# Directive:
Reproduce the listing verbatim.

# Information supplied:
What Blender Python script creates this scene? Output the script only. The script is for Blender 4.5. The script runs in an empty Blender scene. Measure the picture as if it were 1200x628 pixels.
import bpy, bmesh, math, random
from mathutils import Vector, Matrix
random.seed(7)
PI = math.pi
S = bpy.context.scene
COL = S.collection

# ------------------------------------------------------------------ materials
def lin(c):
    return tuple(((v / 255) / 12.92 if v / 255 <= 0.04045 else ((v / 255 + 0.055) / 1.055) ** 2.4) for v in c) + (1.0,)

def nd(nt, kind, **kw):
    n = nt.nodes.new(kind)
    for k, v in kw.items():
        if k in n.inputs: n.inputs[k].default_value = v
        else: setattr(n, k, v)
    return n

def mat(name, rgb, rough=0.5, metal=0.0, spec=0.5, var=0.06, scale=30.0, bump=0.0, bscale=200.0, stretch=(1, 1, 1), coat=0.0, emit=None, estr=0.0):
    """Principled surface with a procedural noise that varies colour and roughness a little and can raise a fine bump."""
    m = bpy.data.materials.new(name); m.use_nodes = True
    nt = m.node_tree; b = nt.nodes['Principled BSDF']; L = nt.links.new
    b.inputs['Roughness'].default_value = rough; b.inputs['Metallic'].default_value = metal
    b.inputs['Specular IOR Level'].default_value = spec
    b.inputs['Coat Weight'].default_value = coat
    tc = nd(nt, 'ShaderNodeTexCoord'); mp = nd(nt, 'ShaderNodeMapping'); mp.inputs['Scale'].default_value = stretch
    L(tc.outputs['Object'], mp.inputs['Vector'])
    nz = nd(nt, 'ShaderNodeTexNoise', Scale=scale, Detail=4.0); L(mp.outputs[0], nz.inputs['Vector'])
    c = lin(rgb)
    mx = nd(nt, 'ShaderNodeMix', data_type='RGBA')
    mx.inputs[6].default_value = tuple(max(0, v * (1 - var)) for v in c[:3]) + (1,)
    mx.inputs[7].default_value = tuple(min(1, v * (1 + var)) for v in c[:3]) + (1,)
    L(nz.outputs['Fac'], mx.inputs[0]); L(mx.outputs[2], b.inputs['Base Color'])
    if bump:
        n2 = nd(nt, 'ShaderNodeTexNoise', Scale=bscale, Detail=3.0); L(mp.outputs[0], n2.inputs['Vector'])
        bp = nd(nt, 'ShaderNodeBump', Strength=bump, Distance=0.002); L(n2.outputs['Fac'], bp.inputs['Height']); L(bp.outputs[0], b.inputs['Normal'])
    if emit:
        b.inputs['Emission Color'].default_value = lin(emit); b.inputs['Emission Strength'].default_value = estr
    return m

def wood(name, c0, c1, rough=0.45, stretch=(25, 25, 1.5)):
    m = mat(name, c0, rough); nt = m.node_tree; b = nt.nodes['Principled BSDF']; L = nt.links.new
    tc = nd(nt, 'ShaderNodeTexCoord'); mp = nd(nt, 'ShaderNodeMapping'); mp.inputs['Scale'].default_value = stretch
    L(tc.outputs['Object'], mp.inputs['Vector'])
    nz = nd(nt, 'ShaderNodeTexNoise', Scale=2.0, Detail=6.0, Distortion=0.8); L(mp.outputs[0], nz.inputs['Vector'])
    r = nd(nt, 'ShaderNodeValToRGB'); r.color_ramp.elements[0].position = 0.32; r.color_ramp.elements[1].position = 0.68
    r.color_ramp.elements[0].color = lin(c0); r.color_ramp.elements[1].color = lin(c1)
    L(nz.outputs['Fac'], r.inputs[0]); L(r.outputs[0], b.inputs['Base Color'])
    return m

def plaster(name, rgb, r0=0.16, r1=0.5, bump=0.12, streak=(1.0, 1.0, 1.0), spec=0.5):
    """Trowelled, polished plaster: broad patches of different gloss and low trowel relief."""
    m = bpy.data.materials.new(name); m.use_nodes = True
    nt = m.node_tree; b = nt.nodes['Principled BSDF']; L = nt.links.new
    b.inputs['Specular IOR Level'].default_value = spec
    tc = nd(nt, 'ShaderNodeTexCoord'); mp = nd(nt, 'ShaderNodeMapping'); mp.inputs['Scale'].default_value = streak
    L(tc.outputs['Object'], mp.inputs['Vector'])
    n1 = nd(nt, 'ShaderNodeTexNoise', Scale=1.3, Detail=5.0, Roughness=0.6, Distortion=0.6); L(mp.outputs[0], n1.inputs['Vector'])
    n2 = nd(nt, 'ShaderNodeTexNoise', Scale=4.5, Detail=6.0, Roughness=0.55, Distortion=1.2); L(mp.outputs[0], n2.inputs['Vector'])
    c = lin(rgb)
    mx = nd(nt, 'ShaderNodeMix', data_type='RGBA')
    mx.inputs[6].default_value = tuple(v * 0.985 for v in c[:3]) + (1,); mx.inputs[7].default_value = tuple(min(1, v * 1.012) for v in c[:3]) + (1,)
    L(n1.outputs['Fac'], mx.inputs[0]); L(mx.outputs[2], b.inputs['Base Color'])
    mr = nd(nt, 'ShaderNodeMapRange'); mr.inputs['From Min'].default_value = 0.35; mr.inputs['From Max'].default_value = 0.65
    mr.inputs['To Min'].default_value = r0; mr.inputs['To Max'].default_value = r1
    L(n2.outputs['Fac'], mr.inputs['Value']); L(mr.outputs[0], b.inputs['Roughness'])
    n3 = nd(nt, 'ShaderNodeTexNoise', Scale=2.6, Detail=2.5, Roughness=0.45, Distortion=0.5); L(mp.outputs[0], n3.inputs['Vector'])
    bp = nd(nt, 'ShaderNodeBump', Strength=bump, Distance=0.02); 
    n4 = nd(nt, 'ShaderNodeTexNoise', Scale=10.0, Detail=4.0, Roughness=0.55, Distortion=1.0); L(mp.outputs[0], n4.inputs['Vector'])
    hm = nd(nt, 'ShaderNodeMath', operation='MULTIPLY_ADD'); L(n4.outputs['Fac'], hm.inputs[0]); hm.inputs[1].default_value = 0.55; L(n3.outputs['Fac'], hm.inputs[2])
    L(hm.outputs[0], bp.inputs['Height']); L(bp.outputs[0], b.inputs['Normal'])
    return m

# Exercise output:
What Blender Python script creates this scene? Output the script only. The script is for Blender 4.5. The script runs in an empty Blender scene. Measure the picture as if it were 1200x628 pixels.
import bpy, bmesh, math, random
from mathutils import Vector, Matrix
random.seed(7)
PI = math.pi
S = bpy.context.scene
COL = S.collection

# ------------------------------------------------------------------ materials
def lin(c):
    return tuple(((v / 255) / 12.92 if v / 255 <= 0.04045 else ((v / 255 + 0.055) / 1.055) ** 2.4) for v in c) + (1.0,)

def nd(nt, kind, **kw):
    n = nt.nodes.new(kind)
    for k, v in kw.items():
        if k in n.inputs: n.inputs[k].default_value = v
        else: setattr(n, k, v)
    return n

def mat(name, rgb, rough=0.5, metal=0.0, spec=0.5, var=0.06, scale=30.0, bump=0.0, bscale=200.0, stretch=(1, 1, 1), coat=0.0, emit=None, estr=0.0):
    """Principled surface with a procedural noise that varies colour and roughness a little and can raise a fine bump."""
    m = bpy.data.materials.new(name); m.use_nodes = True
    nt = m.node_tree; b = nt.nodes['Principled BSDF']; L = nt.links.new
    b.inputs['Roughness'].default_value = rough; b.inputs['Metallic'].default_value = metal
    b.inputs['Specular IOR Level'].default_value = spec
    b.inputs['Coat Weight'].default_value = coat
    tc = nd(nt, 'ShaderNodeTexCoord'); mp = nd(nt, 'ShaderNodeMapping'); mp.inputs['Scale'].default_value = stretch
    L(tc.outputs['Object'], mp.inputs['Vector'])
    nz = nd(nt, 'ShaderNodeTexNoise', Scale=scale, Detail=4.0); L(mp.outputs[0], nz.inputs['Vector'])
    c = lin(rgb)
    mx = nd(nt, 'ShaderNodeMix', data_type='RGBA')
    mx.inputs[6].default_value = tuple(max(0, v * (1 - var)) for v in c[:3]) + (1,)
    mx.inputs[7].default_value = tuple(min(1, v * (1 + var)) for v in c[:3]) + (1,)
    L(nz.outputs['Fac'], mx.inputs[0]); L(mx.outputs[2], b.inputs['Base Color'])
    if bump:
        n2 = nd(nt, 'ShaderNodeTexNoise', Scale=bscale, Detail=3.0); L(mp.outputs[0], n2.inputs['Vector'])
        bp = nd(nt, 'ShaderNodeBump', Strength=bump, Distance=0.002); L(n2.outputs['Fac'], bp.inputs['Height']); L(bp.outputs[0], b.inputs['Normal'])
    if emit:
        b.inputs['Emission Color'].default_value = lin(emit); b.inputs['Emission Strength'].default_value = estr
    return m

def wood(name, c0, c1, rough=0.45, stretch=(25, 25, 1.5)):
    m = mat(name, c0, rough); nt = m.node_tree; b = nt.nodes['Principled BSDF']; L = nt.links.new
    tc = nd(nt, 'ShaderNodeTexCoord'); mp = nd(nt, 'ShaderNodeMapping'); mp.inputs['Scale'].default_value = stretch
    L(tc.outputs['Object'], mp.inputs['Vector'])
    nz = nd(nt, 'ShaderNodeTexNoise', Scale=2.0, Detail=6.0, Distortion=0.8); L(mp.outputs[0], nz.inputs['Vector'])
    r = nd(nt, 'ShaderNodeValToRGB'); r.color_ramp.elements[0].position = 0.32; r.color_ramp.elements[1].position = 0.68
    r.color_ramp.elements[0].color = lin(c0); r.color_ramp.elements[1].color = lin(c1)
    L(nz.outputs['Fac'], r.inputs[0]); L(r.outputs[0], b.inputs['Base Color'])
    return m

def plaster(name, rgb, r0=0.16, r1=0.5, bump=0.12, streak=(1.0, 1.0, 1.0), spec=0.5):
    """Trowelled, polished plaster: broad patches of different gloss and low trowel relief."""
    m = bpy.data.materials.new(name); m.use_nodes = True
    nt = m.node_tree; b = nt.nodes['Principled BSDF']; L = nt.links.new
    b.inputs['Specular IOR Level'].default_value = spec
    tc = nd(nt, 'ShaderNodeTexCoord'); mp = nd(nt, 'ShaderNodeMapping'); mp.inputs['Scale'].default_value = streak
    L(tc.outputs['Object'], mp.inputs['Vector'])
    n1 = nd(nt, 'ShaderNodeTexNoise', Scale=1.3, Detail=5.0, Roughness=0.6, Distortion=0.6); L(mp.outputs[0], n1.inputs['Vector'])
    n2 = nd(nt, 'ShaderNodeTexNoise', Scale=4.5, Detail=6.0, Roughness=0.55, Distortion=1.2); L(mp.outputs[0], n2.inputs['Vector'])
    c = lin(rgb)
    mx = nd(nt, 'ShaderNodeMix', data_type='RGBA')
    mx.inputs[6].default_value = tuple(v * 0.985 for v in c[:3]) + (1,); mx.inputs[7].default_value = tuple(min(1, v * 1.012) for v in c[:3]) + (1,)
    L(n1.outputs['Fac'], mx.inputs[0]); L(mx.outputs[2], b.inputs['Base Color'])
    mr = nd(nt, 'ShaderNodeMapRange'); mr.inputs['From Min'].default_value = 0.35; mr.inputs['From Max'].default_value = 0.65
    mr.inputs['To Min'].default_value = r0; mr.inputs['To Max'].default_value = r1
    L(n2.outputs['Fac'], mr.inputs['Value']); L(mr.outputs[0], b.inputs['Roughness'])
    n3 = nd(nt, 'ShaderNodeTexNoise', Scale=2.6, Detail=2.5, Roughness=0.45, Distortion=0.5); L(mp.outputs[0], n3.inputs['Vector'])
    bp = nd(nt, 'ShaderNodeBump', Strength=bump, Distance=0.02); 
    n4 = nd(nt, 'ShaderNodeTexNoise', Scale=10.0, Detail=4.0, Roughness=0.55, Distortion=1.0); L(mp.outputs[0], n4.inputs['Vector'])
    hm = nd(nt, 'ShaderNodeMath', operation='MULTIPLY_ADD'); L(n4.outputs['Fac'], hm.inputs[0]); hm.inputs[1].default_value = 0.55; L(n3.outputs['Fac'], hm.inputs[2])
    L(hm.outputs[0], bp.inputs['Height']); L(bp.outputs[0], b.inputs['Normal'])
    return m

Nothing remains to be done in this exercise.